Johnson blasts Benson’s proposed rules

Johnson blasts Benson’s proposed rules

LANSING, Mich. — Sen. Ruth Johnson heavily criticized two new administrative rules proposed by Secretary of State Jocelyn Benson in comments submitted to the Bureau of Elections on Oct. 1.

“These proposed rules hurt integrity,” said Johnson, who served as Michigan secretary of state from 2011 to 2018. “Michigan election law requires signatures on absentee ballots and applications to be verified by clerks, and these proposed rules would undermine that process. The law also requires voters to personally sign an application for an absentee ballot, and these rules do not comply with that law.”

Benson’s office proposed rules that would instruct clerks verifying signatures on absentee ballots and absentee ballot applications to begin with a “presumption that the voter’s signature is his or her genuine, valid signature” and that “if there are any redeeming qualities…the signature must be treated as valid.”

“The law says that clerks are to verify signatures to make sure they match voter registration records; telling clerks to assume signatures are valid before even looking at them is totally inappropriate and not consistent with Michigan election law,” said Johnson, R-Holly.

Benson’s proposed rules would also allow a clerk to consider hypothetical reasons why a voter’s signature might not match and choose to accept it even if it does not match the signature in voter registration records. Such reasons would include “the age of the voter” or “the possibility that the voter is disabled.”

“If the signature doesn’t match, the law does not provide for the clerk to guess why that might be; they should be contacting the voter to ensure that is who sent in the absentee ballot or application,” Johnson said. “These proposed rules do not implement the law, they are trying to undermine the law and they would damage integrity in our election processes.”

In a second letter, Johnson said that Benson’s proposed rule to create an online absentee ballot application was “a gross overreach of the rulemaking process.”

Johnson’s letter notes that state law requires “an applicant for an absent voter ballot shall sign the application. A clerk or assistant clerk shall not deliver an absent voter ballot to an applicant who does not sign the application.”

Under Benson’s proposed rules an “online absent voter ballot application must provide an opportunity for a voter to use the voter’s stored digital signature on file with the secretary of state on the application.”

“There is no provision in Michigan election law that provides for this alternative,” Johnson said. “The law clearly states that the applicant ‘shall sign’ the application. It does not say that an applicant shall sign the application or answer a few questions online and have the secretary of state affix a copy of their signature to their application for them.”

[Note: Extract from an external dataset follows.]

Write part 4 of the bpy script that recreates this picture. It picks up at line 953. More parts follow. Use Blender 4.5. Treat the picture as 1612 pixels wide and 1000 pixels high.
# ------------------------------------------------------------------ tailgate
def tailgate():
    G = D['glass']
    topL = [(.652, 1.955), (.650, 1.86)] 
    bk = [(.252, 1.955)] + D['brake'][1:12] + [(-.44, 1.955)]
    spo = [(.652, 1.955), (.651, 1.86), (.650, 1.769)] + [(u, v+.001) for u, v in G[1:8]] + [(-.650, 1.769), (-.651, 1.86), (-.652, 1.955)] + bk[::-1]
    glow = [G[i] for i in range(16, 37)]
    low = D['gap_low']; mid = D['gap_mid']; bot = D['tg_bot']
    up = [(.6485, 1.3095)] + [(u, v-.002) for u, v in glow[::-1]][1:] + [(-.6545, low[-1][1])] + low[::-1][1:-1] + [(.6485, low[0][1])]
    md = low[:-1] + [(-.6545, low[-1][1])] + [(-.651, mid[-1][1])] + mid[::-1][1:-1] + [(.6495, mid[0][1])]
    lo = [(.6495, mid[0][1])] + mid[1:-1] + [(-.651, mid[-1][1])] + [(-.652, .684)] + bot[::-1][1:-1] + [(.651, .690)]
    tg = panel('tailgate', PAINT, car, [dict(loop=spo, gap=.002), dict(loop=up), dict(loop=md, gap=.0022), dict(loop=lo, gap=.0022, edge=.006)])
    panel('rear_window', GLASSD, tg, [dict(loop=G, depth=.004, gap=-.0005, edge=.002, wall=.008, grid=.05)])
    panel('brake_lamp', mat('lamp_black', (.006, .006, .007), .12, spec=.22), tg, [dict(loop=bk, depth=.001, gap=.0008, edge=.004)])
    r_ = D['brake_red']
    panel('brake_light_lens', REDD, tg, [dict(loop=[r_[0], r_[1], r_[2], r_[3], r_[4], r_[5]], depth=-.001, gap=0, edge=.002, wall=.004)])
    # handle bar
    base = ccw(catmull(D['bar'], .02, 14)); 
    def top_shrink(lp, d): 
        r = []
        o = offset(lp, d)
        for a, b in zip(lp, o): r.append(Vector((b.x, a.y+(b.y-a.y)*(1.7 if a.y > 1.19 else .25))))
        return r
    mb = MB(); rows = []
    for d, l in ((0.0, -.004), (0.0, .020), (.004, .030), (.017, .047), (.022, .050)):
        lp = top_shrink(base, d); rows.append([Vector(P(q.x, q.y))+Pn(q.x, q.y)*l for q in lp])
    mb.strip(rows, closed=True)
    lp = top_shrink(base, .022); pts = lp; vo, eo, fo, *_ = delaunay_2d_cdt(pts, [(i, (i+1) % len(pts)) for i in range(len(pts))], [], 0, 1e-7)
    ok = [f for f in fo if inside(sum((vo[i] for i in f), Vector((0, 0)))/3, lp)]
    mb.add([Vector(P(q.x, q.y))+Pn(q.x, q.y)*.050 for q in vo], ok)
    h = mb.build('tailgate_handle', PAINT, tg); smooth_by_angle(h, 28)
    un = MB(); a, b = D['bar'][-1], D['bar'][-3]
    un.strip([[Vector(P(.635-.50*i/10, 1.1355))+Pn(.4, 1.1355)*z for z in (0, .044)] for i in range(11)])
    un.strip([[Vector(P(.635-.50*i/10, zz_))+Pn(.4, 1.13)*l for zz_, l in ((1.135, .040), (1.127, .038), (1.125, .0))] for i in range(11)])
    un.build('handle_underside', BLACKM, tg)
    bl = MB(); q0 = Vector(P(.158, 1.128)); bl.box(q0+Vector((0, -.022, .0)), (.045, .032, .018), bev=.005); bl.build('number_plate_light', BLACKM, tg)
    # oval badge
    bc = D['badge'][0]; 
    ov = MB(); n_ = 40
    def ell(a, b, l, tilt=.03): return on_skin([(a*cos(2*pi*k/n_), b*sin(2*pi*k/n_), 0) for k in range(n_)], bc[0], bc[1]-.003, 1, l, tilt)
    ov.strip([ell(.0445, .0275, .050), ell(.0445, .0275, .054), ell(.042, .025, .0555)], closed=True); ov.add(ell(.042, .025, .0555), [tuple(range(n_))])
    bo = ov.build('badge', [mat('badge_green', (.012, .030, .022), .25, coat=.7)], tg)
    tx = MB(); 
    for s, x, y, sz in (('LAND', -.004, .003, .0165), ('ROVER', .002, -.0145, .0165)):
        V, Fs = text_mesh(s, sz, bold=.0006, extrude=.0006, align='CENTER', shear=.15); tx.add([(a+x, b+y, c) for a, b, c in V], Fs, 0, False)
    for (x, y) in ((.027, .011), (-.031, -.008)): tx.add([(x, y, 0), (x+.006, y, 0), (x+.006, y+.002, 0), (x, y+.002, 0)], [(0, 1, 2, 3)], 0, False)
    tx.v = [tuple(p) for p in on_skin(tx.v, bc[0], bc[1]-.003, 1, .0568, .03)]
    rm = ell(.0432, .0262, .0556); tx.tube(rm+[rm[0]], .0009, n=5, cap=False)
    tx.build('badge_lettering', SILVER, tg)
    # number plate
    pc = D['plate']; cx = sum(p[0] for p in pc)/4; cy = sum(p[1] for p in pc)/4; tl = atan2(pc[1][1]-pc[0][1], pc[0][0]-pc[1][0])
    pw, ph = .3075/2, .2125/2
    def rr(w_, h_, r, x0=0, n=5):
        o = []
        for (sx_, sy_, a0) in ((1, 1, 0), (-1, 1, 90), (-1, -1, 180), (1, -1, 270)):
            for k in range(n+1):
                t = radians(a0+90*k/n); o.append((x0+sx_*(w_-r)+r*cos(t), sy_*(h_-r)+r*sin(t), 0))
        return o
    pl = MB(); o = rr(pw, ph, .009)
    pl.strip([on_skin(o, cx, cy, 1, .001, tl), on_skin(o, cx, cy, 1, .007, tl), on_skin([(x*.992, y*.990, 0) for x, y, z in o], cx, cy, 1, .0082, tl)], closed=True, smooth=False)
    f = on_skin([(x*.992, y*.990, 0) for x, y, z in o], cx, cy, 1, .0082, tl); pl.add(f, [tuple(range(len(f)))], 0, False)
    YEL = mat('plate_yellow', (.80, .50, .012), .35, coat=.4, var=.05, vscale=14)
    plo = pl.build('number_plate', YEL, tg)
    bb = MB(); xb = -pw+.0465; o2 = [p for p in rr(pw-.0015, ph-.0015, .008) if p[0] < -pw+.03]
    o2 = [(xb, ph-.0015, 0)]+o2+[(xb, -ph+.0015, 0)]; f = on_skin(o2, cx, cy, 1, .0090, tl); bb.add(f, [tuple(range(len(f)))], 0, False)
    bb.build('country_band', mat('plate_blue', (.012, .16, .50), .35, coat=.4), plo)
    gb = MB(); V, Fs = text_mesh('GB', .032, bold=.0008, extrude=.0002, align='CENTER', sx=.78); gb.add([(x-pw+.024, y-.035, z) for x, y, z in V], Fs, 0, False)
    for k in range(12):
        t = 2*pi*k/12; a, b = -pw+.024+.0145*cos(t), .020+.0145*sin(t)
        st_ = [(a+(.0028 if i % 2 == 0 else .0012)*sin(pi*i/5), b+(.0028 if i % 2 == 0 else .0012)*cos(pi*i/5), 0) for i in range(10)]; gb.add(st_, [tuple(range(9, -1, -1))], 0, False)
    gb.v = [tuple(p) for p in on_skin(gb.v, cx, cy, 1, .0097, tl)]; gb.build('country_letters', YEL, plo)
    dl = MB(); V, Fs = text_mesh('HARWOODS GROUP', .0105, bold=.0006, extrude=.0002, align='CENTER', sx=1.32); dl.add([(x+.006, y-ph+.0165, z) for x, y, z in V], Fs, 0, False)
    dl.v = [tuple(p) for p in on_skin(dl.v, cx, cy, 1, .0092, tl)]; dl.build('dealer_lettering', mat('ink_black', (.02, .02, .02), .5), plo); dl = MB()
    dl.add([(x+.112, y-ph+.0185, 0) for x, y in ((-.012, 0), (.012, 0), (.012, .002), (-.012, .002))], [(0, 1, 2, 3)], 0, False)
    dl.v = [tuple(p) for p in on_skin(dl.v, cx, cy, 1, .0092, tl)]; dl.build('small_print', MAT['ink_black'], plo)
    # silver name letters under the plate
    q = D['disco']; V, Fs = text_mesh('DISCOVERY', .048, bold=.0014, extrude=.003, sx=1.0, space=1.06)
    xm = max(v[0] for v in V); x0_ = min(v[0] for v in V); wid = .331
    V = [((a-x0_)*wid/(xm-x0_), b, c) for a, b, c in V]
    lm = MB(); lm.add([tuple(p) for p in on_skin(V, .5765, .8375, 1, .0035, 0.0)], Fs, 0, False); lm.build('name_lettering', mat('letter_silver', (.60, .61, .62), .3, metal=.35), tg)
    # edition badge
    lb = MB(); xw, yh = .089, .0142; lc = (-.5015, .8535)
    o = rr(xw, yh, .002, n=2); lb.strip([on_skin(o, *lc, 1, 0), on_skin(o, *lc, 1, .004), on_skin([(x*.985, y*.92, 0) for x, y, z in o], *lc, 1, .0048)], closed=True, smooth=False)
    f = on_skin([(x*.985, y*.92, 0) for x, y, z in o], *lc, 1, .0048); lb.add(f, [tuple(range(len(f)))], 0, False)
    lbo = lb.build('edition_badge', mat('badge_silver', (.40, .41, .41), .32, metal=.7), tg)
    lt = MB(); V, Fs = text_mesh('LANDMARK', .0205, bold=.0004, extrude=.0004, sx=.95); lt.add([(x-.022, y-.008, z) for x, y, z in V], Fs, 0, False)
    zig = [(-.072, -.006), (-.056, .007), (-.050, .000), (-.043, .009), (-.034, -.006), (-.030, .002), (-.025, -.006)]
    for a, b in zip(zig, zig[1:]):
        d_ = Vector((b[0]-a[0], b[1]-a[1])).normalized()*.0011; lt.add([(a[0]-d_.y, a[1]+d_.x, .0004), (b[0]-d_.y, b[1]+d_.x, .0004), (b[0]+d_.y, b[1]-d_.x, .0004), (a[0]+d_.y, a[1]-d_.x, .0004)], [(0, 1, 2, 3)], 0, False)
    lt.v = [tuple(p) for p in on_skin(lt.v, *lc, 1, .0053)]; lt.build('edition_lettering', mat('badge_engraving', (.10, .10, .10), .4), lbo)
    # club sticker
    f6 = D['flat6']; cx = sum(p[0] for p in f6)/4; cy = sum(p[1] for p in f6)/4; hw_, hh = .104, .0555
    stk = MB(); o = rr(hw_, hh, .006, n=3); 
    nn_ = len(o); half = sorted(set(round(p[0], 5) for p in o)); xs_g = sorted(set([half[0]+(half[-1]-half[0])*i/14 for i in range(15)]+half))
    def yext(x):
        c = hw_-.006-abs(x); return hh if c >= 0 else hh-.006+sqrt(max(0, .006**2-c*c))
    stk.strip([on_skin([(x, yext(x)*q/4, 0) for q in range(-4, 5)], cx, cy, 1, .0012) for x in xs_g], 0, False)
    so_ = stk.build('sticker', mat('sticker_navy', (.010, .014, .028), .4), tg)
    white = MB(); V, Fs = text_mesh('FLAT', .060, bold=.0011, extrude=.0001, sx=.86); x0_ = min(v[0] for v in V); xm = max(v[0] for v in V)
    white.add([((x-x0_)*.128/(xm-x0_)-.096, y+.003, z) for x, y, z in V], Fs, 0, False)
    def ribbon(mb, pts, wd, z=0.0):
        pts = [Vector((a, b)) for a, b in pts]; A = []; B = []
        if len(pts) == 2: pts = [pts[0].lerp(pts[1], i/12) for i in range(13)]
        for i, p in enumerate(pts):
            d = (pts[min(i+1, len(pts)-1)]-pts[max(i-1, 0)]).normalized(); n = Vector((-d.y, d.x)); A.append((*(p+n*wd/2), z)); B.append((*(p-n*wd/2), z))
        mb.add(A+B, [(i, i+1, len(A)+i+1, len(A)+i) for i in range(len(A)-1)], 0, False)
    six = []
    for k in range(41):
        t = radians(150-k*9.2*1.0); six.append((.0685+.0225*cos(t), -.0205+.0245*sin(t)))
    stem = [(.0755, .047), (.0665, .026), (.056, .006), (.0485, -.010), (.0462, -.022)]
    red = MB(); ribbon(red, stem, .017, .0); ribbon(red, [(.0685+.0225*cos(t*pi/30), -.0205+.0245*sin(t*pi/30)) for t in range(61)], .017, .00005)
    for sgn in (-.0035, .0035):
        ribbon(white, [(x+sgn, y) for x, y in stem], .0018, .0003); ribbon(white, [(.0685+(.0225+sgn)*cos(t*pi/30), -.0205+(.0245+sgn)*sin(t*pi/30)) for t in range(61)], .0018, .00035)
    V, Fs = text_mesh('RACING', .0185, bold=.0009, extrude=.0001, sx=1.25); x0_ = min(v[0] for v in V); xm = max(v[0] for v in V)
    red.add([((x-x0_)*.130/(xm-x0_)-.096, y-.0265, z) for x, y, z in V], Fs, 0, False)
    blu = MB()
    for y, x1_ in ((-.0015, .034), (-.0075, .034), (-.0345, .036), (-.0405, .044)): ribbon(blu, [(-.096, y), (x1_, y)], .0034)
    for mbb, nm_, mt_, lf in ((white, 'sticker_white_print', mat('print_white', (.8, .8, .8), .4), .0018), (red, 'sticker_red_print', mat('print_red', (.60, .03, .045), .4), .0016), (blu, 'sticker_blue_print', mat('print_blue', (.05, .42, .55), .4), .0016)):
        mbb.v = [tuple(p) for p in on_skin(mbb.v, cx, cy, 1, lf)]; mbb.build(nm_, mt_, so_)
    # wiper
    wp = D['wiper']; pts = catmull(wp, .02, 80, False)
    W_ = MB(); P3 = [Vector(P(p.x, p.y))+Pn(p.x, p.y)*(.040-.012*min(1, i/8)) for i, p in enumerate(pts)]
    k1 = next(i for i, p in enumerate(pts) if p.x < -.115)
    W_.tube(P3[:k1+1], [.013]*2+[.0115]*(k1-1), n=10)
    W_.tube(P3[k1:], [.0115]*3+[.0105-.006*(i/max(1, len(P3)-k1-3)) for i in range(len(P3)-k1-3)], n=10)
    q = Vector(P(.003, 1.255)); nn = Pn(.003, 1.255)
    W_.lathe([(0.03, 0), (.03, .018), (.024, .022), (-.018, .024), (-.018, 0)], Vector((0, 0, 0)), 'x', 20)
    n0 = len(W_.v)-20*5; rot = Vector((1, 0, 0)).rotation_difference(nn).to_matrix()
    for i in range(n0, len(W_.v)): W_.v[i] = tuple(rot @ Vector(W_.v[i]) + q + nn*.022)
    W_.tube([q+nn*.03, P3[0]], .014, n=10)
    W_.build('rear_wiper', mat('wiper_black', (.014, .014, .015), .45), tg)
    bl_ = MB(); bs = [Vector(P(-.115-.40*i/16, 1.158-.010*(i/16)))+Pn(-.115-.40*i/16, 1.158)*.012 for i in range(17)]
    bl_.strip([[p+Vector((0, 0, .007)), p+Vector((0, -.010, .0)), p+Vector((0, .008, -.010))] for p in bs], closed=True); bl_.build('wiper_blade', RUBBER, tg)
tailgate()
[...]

The Senate Elections Committee, which Johnson chairs, heard testimony from local clerks who pointed out that under the process Benson proposes, clerks would literally be asked to compare the signature on file in voter registration records with an exact copy of itself affixed by Benson’s office. This would defeat the purpose of existing election laws instructing clerks to compare these signatures to help verify the identity of voters.

The Secretary of State’s Office is now required to review and respond to public comments it has received on its proposed rules and examine whether changes should be made.